### What the task requires:
Bring together all lines of the material below that contain the string "scene".

### Data segment:
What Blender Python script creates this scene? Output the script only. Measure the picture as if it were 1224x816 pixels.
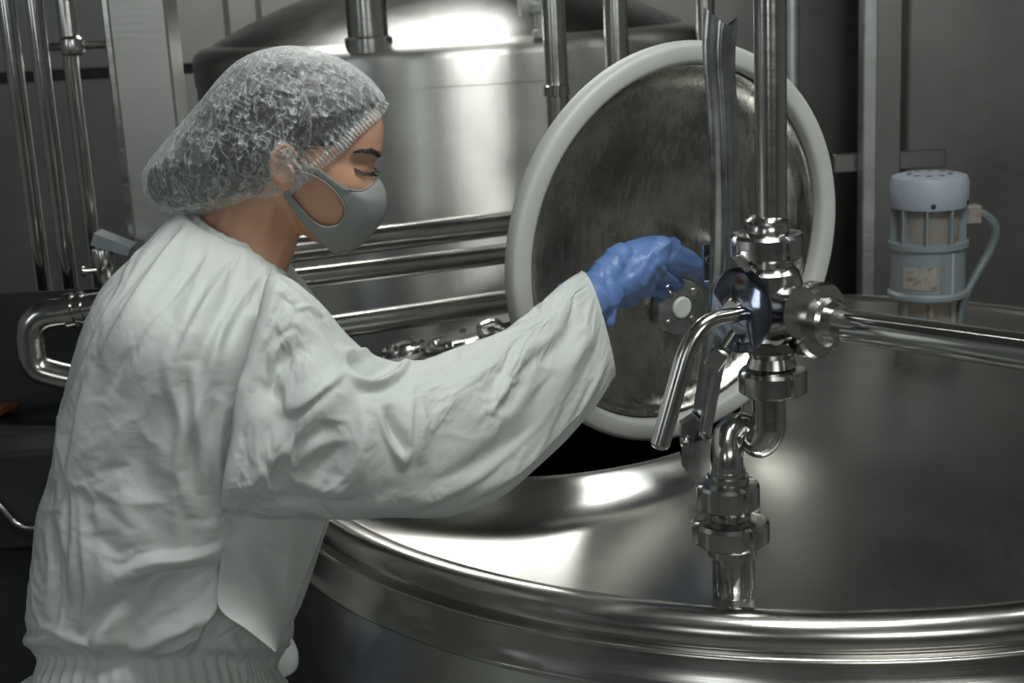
import bpy, math
import numpy as np
from mathutils import Vector

for o in list(bpy.data.objects): bpy.data.objects.remove(o)
SC = bpy.context.scene
COL = SC.collection
PI = math.pi
# ------------------------------------------------------------------ camera
F = 1700.0; PITCH = math.radians(14); ROLL = math.radians(-3)
CAM = np.array([0, 0, 1.75])
FW = np.array([0, math.cos(PITCH), -math.sin(PITCH)])
_u = np.array([0, math.sin(PITCH), math.cos(PITCH)]); _r = np.array([1., 0, 0])
RT = _r*math.cos(ROLL)+_u*math.sin(ROLL); UP = -_r*math.sin(ROLL)+_u*math.cos(ROLL)
cd = bpy.data.cameras.new('camera'); cam = bpy.data.objects.new('camera', cd); COL.objects.link(cam)
from mathutils import Matrix
cam.matrix_world = Matrix(((RT[0], UP[0], -FW[0], CAM[0]), (RT[1], UP[1], -FW[1], CAM[1]), (RT[2], UP[2], -FW[2], CAM[2]), (0, 0, 0, 1)))
cd.sensor_width = 36; cd.lens = 36*F/1224; cd.clip_start = .05
cd.dof.use_dof = True; cd.dof.focus_distance = 1.72; cd.dof.aperture_fstop = 8
SC.camera = cam
# ------------------------------------------------------------------ exposure, world, lights
vs = SC.view_settings
vs.view_transform = 'Standard'; vs.look = 'None'; vs.gamma = 1; vs.use_curve_mapping = False; vs.exposure = 0.04
w = bpy.data.worlds.new('world'); SC.world = w; w.use_nodes = True
w.node_tree.nodes['Background'].inputs[0].default_value = (.55, .62, .6, 1)
w.node_tree.nodes['Background'].inputs[1].default_value = .05

def area(name, loc, target, sx, sy, power, col=(1, .98, .95), spread=180):
    l = bpy.data.lights.new(name, 'AREA'); l.shape = 'RECTANGLE'; l.size = sx; l.size_y = sy
    l.energy = power; l.color = col; l.spread = math.radians(spread)
    o = bpy.data.objects.new(name, l); COL.objects.link(o); o.location = loc
    d = Vector(target)-Vector(loc); o.rotation_euler = d.to_track_quat('-Z', 'Y').to_euler()
    return o
area('ceiling_panel_light', (-.45, 4.3, 3.1), (0, 1.9, 1.1), 1.4, .35, 26, (1, .99, .95))
area('ceiling_panel_light', (.5, .9, 3.1), (.1, 1.7, 1.2), 1.2, .4, 34, (.97, 1, .98))
area('ceiling_panel_light', (1.9, 1.6, 3.1), (1.2, 2.1, 1), 1.0, .25, 6, (.97, 1, .98))  # extra unseen lamp, added to lift the dark right side
area('window_light', (1.15, -2.4, 2.45), (-.1, 3, 1.4), 1.8, .9, 24, (.98, 1, .97))
area('window_light', (-1.5, -2.4, 2.1), (-.4, 2, 1.2), .7, 1.0, 7, (.95, 1, .99))
area('side_window_light', (-2.8, .4, 2.2), (-.2, 1.9, 1.2), .5, 1.0, 5, (.82, .9, 1))

# ------------------------------------------------------------------ helpers
def ray(x, y): return FW+RT*(x-612)/F-UP*(y-408)/F
def at(x, y, Y):
    d = ray(x, y); return CAM+d*(Y/d[1])
def onz(x, y, z):
    d = ray(x, y); return CAM+d*((z-CAM[2])/d[2])
def proj(q):
    q = q-CAM; d = q@FW
    return 612+F*(q@RT)/d, 408-F*(q@UP)/d
def pxm(Y): return Y*1.03/F
def nrm(v): v = np.asarray(v, float); return v/np.linalg.norm(v)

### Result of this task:
What Blender Python script creates this scene? Output the script only. Measure the picture as if it were 1224x816 pixels.
SC = bpy.context.scene